Los primeros años de la guerra fría, período en el que las dos supepotencias emergentes de la segunda guerra mundial comenzaron a desplegar sus recursos y estrategias, son los que se analizan en este libro, poniendo la lupa en la URSS del stalinismo de posguerra y los comienzos de la era Jruschov, sin ingresar en los años sesenta.
Al contrario de lo que muchos soviéticos aspiraron, el stalinismo de posguerra restableció con vigor los engranajes de la represión, la censura y la persecución a aquellos que clasificaba como "enemigos del pueblo". El ungido de ayer podía ser el condenado de hoy, inesperadamente, en un clima de histeria que repetía los oscuros años treinta, con sus purgas y escenificaciones de juicios arreglados. Ted Hopf, uno de los teóricos de la escuela constructivista de las relaciones internacionales, sostiene que esa característica era sistémica, más allá de las peculiaridades de la personalidad conspiranoica de Stalin. De allí, entonces, que ponga el acento en las percepciones creídas y propaladas por el régimen soviético, asumidas como ciertas que llevaron a un marcado aislamiento al considerar a la URSS como rodeada por enemigos hostiles, una lógica binaria que reproducía internamente.
Los regímenes totalitarios se caracterizan por una hiperpolitización de la vida: todo es político y puede ser leído con la óptica ideológica, toda conducta tiene una significación que se interpreta como aceptable o inaceptable, de acuerdo al canon establecido. De este modo, la cultura se transforma en uno de los escenarios en el que la visión totalitaria instaura sus verdades inapelables, convirtiendo a la ciencia, la literatura y las artes en campos de batalla. Hopf señala que, por un lado, se construyó el concepto de una enemistad letal con los Estados Unidos y el Occidente en general, y a ese bloque se le atribuyó tener una red de espionaje y sabotaje en el interior de la URSS. En la visión stalinista, dentro de la URSS el rol de vanguardia modernista y desarrollada la tenía Rusia por sobre el resto, y Moscú por encima de otras ciudades. Asia central y Siberia, consideradas subdesarrolladas y premodernas, debían ser guiadas por los más desarrollados, con Rusia en el pináculo. Esta supremacía de lo ruso se trasladaba a la cinematografía, la literatura y el teatro, y no sólo implicaba disminuir a las otras nacionalidades dentro de la URSS, sino también la rusificación de la población judía, en una política antisemita que la aproximaron a la Alemania nazi en sus inicios.

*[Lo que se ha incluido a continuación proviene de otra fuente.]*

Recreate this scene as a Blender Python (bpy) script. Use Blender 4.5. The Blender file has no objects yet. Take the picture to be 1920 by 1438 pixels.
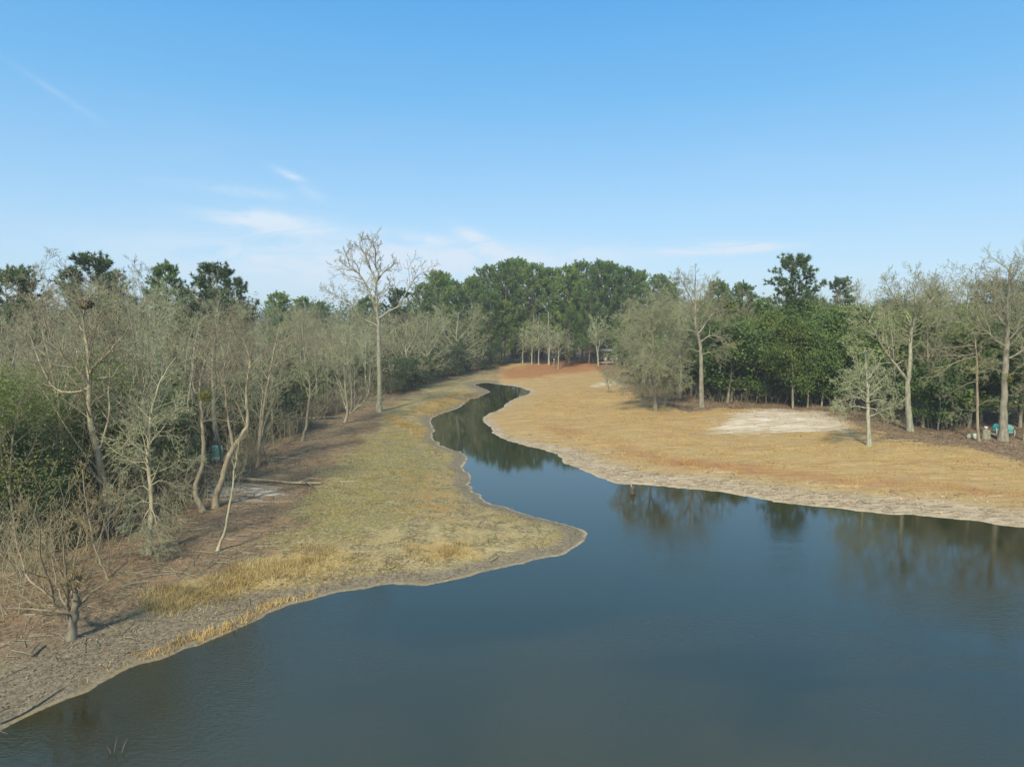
import bpy, math, random
import numpy as np
from mathutils import Vector

# ------------------------------------------------------------------ camera
scene = bpy.context.scene
col = scene.collection
HAZE = 0.0005
CAM_Z, FPX, PITCH = 12.0, 1280.0, math.radians(5.3)
cam_data = bpy.data.cameras.new('camera')
cam_data.sensor_width = 36.0
cam_data.lens = 24.0
cam_data.clip_start = 0.5
cam_data.clip_end = 9000.0
cam = bpy.data.objects.new('camera', cam_data)
cam.location = (0, 0, CAM_Z)
cam.rotation_euler = (math.pi / 2 - PITCH, 0, 0)
col.objects.link(cam)
scene.camera = cam

# ------------------------------------------------------------------ light
SUN_EL, SUN_AZ = math.radians(41), math.radians(197)       # azimuth from +Y towards +X
sun_dir = Vector((math.sin(SUN_AZ) * math.cos(SUN_EL), math.cos(SUN_AZ) * math.cos(SUN_EL), math.sin(SUN_EL)))
sun_data = bpy.data.lights.new('sun', 'SUN')
sun_data.energy = 2.8
sun_data.angle = math.radians(6.0)
sun_data.color = (1.0, 0.91, 0.74)
sun = bpy.data.objects.new('sun', sun_data)
sun.rotation_euler = (-sun_dir).to_track_quat('-Z', 'Y').to_euler()
sun.location = (0, 0, 60)
col.objects.link(sun)

scene.view_settings.view_transform = 'Standard'
scene.view_settings.look = 'None'
scene.view_settings.gamma = 1.0
scene.view_settings.use_curve_mapping = False
scene.view_settings.exposure = 1.05
scene.render.engine = 'CYCLES'
scene.cycles.use_denoising = True
scene.cycles.max_bounces = 5
scene.cycles.diffuse_bounces = 2
scene.cycles.glossy_bounces = 3
scene.cycles.transparent_max_bounces = 4
scene.cycles.caustics_reflective = False


def pix_dir(px, py):
    u, v = (px - 960) / FPX, -(py - 719) / FPX
    c, s = math.cos(PITCH), math.sin(PITCH)
    return Vector((u, c + v * s, -s + v * c))


def at(px, py, Y):
    """point seen at photo pixel (px, py) that stands Y metres ahead"""
    d = pix_dir(px, py)
    k = Y / d.y
    return Vector((d.x * k, Y, CAM_Z + d.z * k))


def flat(px, py, z=0.0):
    d = pix_dir(px, py)
    k = (z - CAM_Z) / d.z
    return (d.x * k, d.y * k)


def px_of_early(x, y, z):
    c, s = math.cos(PITCH), math.sin(PITCH)
    dz = z - CAM_Z
    return 719 - FPX * (y * s + dz * c) / (y * c - dz * s)


# ------------------------------------------------------------------ sky
world = bpy.data.worlds.new('World')
scene.world = world
world.use_nodes = True
wt = world.node_tree
wt.nodes.clear()


class NB:
    """small node builder"""
    def __init__(s, tree):
        s.t = tree

    def n(s, typ, ins=None, **kw):
        nd = s.t.nodes.new(typ)
        for k, v in kw.items():
            setattr(nd, k, v)
        for k, v in (ins or {}).items():
            s.put(nd, k, v)
        return nd

    def put(s, nd, k, v):
        sock = nd.inputs[k]
        if isinstance(v, bpy.types.NodeSocket):
            s.t.links.new(v, sock)
        elif isinstance(v, bpy.types.Node):
            s.t.links.new(v.outputs[0], sock)
        else:
            sock.default_value = v

    def m(s, op, a, b=None, c=None, clamp=False):
        nd = s.t.nodes.new('ShaderNodeMath')
        nd.operation = op
        nd.use_clamp = clamp
        s.put(nd, 0, a)
        if b is not None:
            s.put(nd, 1, b)
        if c is not None:
            s.put(nd, 2, c)
        return nd.outputs[0]

    def mix(s, f, a, b, blend='MIX'):
        nd = s.t.nodes.new('ShaderNodeMix')
        nd.data_type = 'RGBA'
        nd.blend_type = blend
        s.put(nd, 0, f)
        for i, v in ((6, a), (7, b)):
            if isinstance(v, tuple) and len(v) == 3:
                v = (*v, 1)
            s.put(nd, i, v)
        return nd.outputs[2]

    def ramp(s, f, stops):
        nd = s.t.nodes.new('ShaderNodeValToRGB')
        s.put(nd, 0, f)
        e = nd.color_ramp.elements
        while len(e) < len(stops):
            e.new(0.5)
        for el, (p, c) in zip(e, stops):
            el.position = p
            el.color = (c, c, c, 1) if not isinstance(c, tuple) else (*c, 1)
        return nd.outputs[0]

    def step(s, v, lo, hi):
        nd = s.t.nodes.new('ShaderNodeMapRange')
        nd.interpolation_type = 'SMOOTHSTEP'
        s.put(nd, 0, v)
        nd.inputs[1].default_value = lo
        nd.inputs[2].default_value = hi
        return nd.outputs[0]

    def noise(s, vec, scale, detail=3, rough=0.55, dist=0.0):
        nd = s.n('ShaderNodeTexNoise', {'Scale': scale, 'Detail': detail, 'Roughness': rough, 'Distortion': dist})
        s.put(nd, 'Vector', vec)
        return nd.outputs[0]


def build_sky():
    b = NB(wt)
    sky = b.n('ShaderNodeTexSky', sky_type='NISHITA', sun_disc=False, sun_elevation=SUN_EL,
              sun_rotation=SUN_AZ, altitude=50.0, air_density=1.0, dust_density=0.6, ozone_density=1.6)
    hs = b.n('ShaderNodeHueSaturation', {'Hue': 0.502, 'Saturation': 1.22, 'Value': 1.0, 'Color': sky})
    tc = b.n('ShaderNodeTexCoord')
    xyz = b.n('ShaderNodeSeparateXYZ', {0: tc.outputs['Generated']})
    x, y, z = xyz.outputs
    az = b.m('ARCTAN2', x, y)
    el = b.m('ARCSINE', z)
    uv = b.n('ShaderNodeCombineXYZ', {0: b.m('MULTIPLY', az, 9.0), 1: b.m('MULTIPLY', el, 34.0), 2: 0.0})
    wisp = b.noise(uv, 1.0, 7, 0.62, 0.9)
    wisp2 = b.noise(uv, 0.45, 4, 0.5, 0.4)
    total = None
    # cirrus streaks: photo px, py, half width, half height, tilt, strength
    for px, py, wx, wy, tilt, st in ((515, 418, 95, 17, 4, 0.9), (902, 455, 42, 12, 28, 0.9), (537, 325, 26, 6, 20, 0.55),
                                     (1355, 466, 80, 8, 0, 2.2), (118, 183, 62, 5, 30, 0.09), (430, 358, 95, 9, 3, 0.25),
                                     (700, 500, 340, 44, 2, 0.85), (1010, 480, 170, 18, 0, 0.45), (780, 445, 60, 9, 8, 0.4), (585, 365, 20, 8, 20, 0.3)):
        d = pix_dir(px, py).normalized()
        a0, e0 = math.atan2(d.x, d.y), math.asin(d.z)
        t = math.radians(-tilt)
        da, de = b.m('SUBTRACT', az, a0), b.m('SUBTRACT', el, e0)
        u = b.m('ADD', b.m('MULTIPLY', da, math.cos(t)), b.m('MULTIPLY', de, math.sin(t)))
        v = b.m('SUBTRACT', b.m('MULTIPLY', de, math.cos(t)), b.m('MULTIPLY', da, math.sin(t)))
        u = b.m('DIVIDE', u, wx / FPX)
        v = b.m('DIVIDE', v, wy / FPX)
        g = b.m('EXPONENT', b.m('MULTIPLY', b.m('ADD', b.m('MULTIPLY', u, u), b.m('MULTIPLY', v, v)), -1.0))
        g = b.m('MULTIPLY', g, st * 1.8)
        total = g if total is None else b.m('ADD', total, g)
    soft = b.step(wisp, 0.26, 0.64)
    cloud = b.m('MULTIPLY', total, soft, clamp=True)
    veil = b.m('MULTIPLY', b.step(wisp2, 0.45, 0.9), b.m('MULTIPLY', b.step(el, 0.5, 0.02), 0.10))
    high = b.m('MULTIPLY', b.step(wisp2, 0.25, 0.75), b.m('MULTIPLY', b.step(el, 0.43, 0.56), 0.62))   # thin cloud added above the view to grey the sky reflected in the water
    cloud = b.m('ADD', b.m('ADD', cloud, veil), high, clamp=True)
    k = 3.75
    band = b.ramp(b.m('MULTIPLY', el, 0.6366), tuple((p, tuple(v * k for v in c)) for p, c in (
        (0.0, (0.56, 0.74, 0.90)), (0.10, (0.37, 0.635, 0.90)), (0.19, (0.19, 0.51, 0.87)), (0.28, (0.095, 0.41, 0.84)), (0.5, (0.12, 0.39, 0.78)), (1.0, (0.13, 0.37, 0.72)))))
    tint = b.mix(0.88, hs.outputs[0], band)
    c = b.mix(cloud, tint, (2.75, 3.25, 3.75))
    bg = b.n('ShaderNodeBackground', {'Color': c, 'Strength': 0.125})
    b.n('ShaderNodeOutputWorld', {'Surface': bg})


build_sky()

# ------------------------------------------------------------------ maths helpers
def vnoise(x, y, scale, seed=0):
    x = np.asarray(x, float) * scale + seed * 17.31
    y = np.asarray(y, float) * scale + seed * 7.77
    xi, yi = np.floor(x), np.floor(y)
    fx, fy = x - xi, y - yi
    fx, fy = fx * fx * (3 - 2 * fx), fy * fy * (3 - 2 * fy)

    def h(a, c):
        v = np.sin(a * 127.1 + c * 311.7 + seed * 74.7) * 43758.5453
        return v - np.floor(v)
    return (h(xi, yi) * (1 - fx) + h(xi + 1, yi) * fx) * (1 - fy) + (h(xi, yi + 1) * (1 - fx) + h(xi + 1, yi + 1) * fx) * fy


def fbm(x, y, scale, seed=0, o=3):
    t, a = 0, 0.5
    for k in range(o):
        t = t + a * vnoise(x, y, scale * 2 ** k, seed + k)
        a *= 0.5
    return t / (1 - 0.5 ** o)


def smooth(v, lo, hi):
    t = np.clip((v - lo) / (hi - lo), 0, 1)
    return t * t * (3 - 2 * t)


def poly_sd(x, y, poly):
    """signed distance to a closed polygon, positive inside"""
    x, y = np.atleast_1d(np.asarray(x, float)), np.atleast_1d(np.asarray(y, float))
    P = np.asarray(poly, float)
    best = np.full(x.shape, 1e18)
    ins = np.zeros(x.shape, bool)
    for (ax, ay), (bx, by) in zip(P, np.roll(P, -1, 0)):
        ex, ey = bx - ax, by - ay
        wx, wy = x - ax, y - ay
        t = np.clip((wx * ex + wy * ey) / (ex * ex + ey * ey + 1e-12), 0, 1)
        dx, dy = wx - t * ex, wy - t * ey
        best = np.minimum(best, dx * dx + dy * dy)
        c = (ay > y) != (by > y)
        xi = ax + (y - ay) * ex / (ey if ey else 1e-12)
        ins ^= c & (x < xi)
    return np.where(ins, 1, -1) * np.sqrt(best)


def crom(pts, k=4):
    """Catmull-Rom through a list of points"""
    P = [np.asarray(p, float) for p in pts]
    P = [2 * P[0] - P[1]] + P + [2 * P[-1] - P[-2]]
    out = []
    for i in range(1, len(P) - 2):
        p0, p1, p2, p3 = P[i - 1:i + 3]
        for j in range(k):
            t = j / k
            out.append(0.5 * (2 * p1 + (p2 - p0) * t + (2 * p0 - 5 * p1 + 4 * p2 - p3) * t * t + (3 * p1 - p0 - 3 * p2 + p3) * t ** 3))
    out.append(P[-2])
    return out


LEFT_BANK = [(-60, 1405), (0, 1377), (35, 1360), (66, 1346), (110, 1324), (177, 1289), (249, 1250), (285, 1238), (321, 1231), (355, 1214), (393, 1200), (454, 1174),
             (500, 1148), (560, 1129), (620, 1116), (680, 1104), (740, 1099), (800, 1095), (860, 1086), (920, 1073), (980, 1056),
             (1030, 1044), (1070, 1033), (1092, 1019), (1099, 1005), (1095, 995), (1075, 985), (1040, 978), (1000, 968), (960, 955), (925, 945),
             (900, 931), (888, 918), (883, 904), (878, 883), (868, 877), (876, 858), (869, 850), (845, 841), (823, 832), (813, 822), (816, 812), (808, 797),
             (812, 783), (845, 770), (867, 761), (878, 750), (900, 743), (920, 734), (905, 728), (892, 722), (900, 719)]
RIGHT_BANK = [(911, 717), (936, 721), (964, 724), (984, 729), (995, 736), (978, 743), (958, 752), (939, 766), (908, 781), (907, 788), (922, 805),
              (936, 818), (964, 829), (992, 838), (1020, 844), (1042, 850), (1056, 861), (1054, 869), (1075, 875), (1103, 884), (1134, 898),
              (1167, 908), (1205, 909), (1249, 913), (1300, 917), (1356, 924), (1454, 941), (1570, 954), (1676, 963), (1800, 974), (1920, 988), (2060, 1003)]
wl = [flat(*p) for p in LEFT_BANK]
wr = [flat(*p) for p in RIGHT_BANK]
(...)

Lo mismo ocurría con los países que pasaron a integrarse como satélites en Europa oriental, a los que Stalin les marcaba el ritmo. Mantuvo la distancia respecto a Mao hasta que fue evidente que iba a tomar el poder; la República Democrática Alemana comenzó su giro al marxismo en 1952, cuando Stalin comprendió que no era viable la reunificación de Alemania como un país neutral; fue él quien dio el visto bueno a la invasión a Corea del Sur, suponiendo erróneamente que los estadounidenses no habrían de intervenir en el conflicto.
Con la muerte de Stalin y el ascenso de Nikita Jrushchov, se inició la etapa del deshielo en la que se reconocieron "errores" -léase crímenes- de la etapa stalinista, llegando en su apogeo al célebre informe presentado en el vigésimo congreso del PC soviético.
Jrushchov aceptó el carácter socialista de Yugoslavia, se aproximó a los líderes nacionalistas del tercer mundo como Nasser y Nehru, así como buscó mejorar su relación con Mao. No obstante, la admisión de que Stalin y la URSS no eran infalibles, también alentó la búsqueda de caminos alternativos en Polonia, así como el intento de salir del bloque de Imre Nagy, en Hungría, aplastado por la fuerza. El deshielo cultural lo puso en un brete cuando salió publicado Doctor Zhivago en Italia, por iniciativa de Feltrinelli.
Hopf subraya que esta nueva política -la "coexistencia pacífica"- era el resultado de que la URSS ya había ganado confianza en sí misma, consolidada tras la segunda guerra mundial, y que por lo tanto ya no veía al mundo de un modo binario, sino que podía advertir tonalidades de grises, incluso dentro del propio bloque occidental. A mi criterio, al haber cortado el período en 1958, dejando de lado el levantamiento del Muro de Berlín (1961), la crisis de los misiles en Cuba (1962) y la ruptura sino-soviética, no reflejan con claridad las ambivalencias, vaivenes y laberintos sin salida del experimento de Jrushchov. No obstante, el libro presenta conclusiones interesantes, abre nuevos caminos y brinda perspectivas que deben seguir siendo estudiadas.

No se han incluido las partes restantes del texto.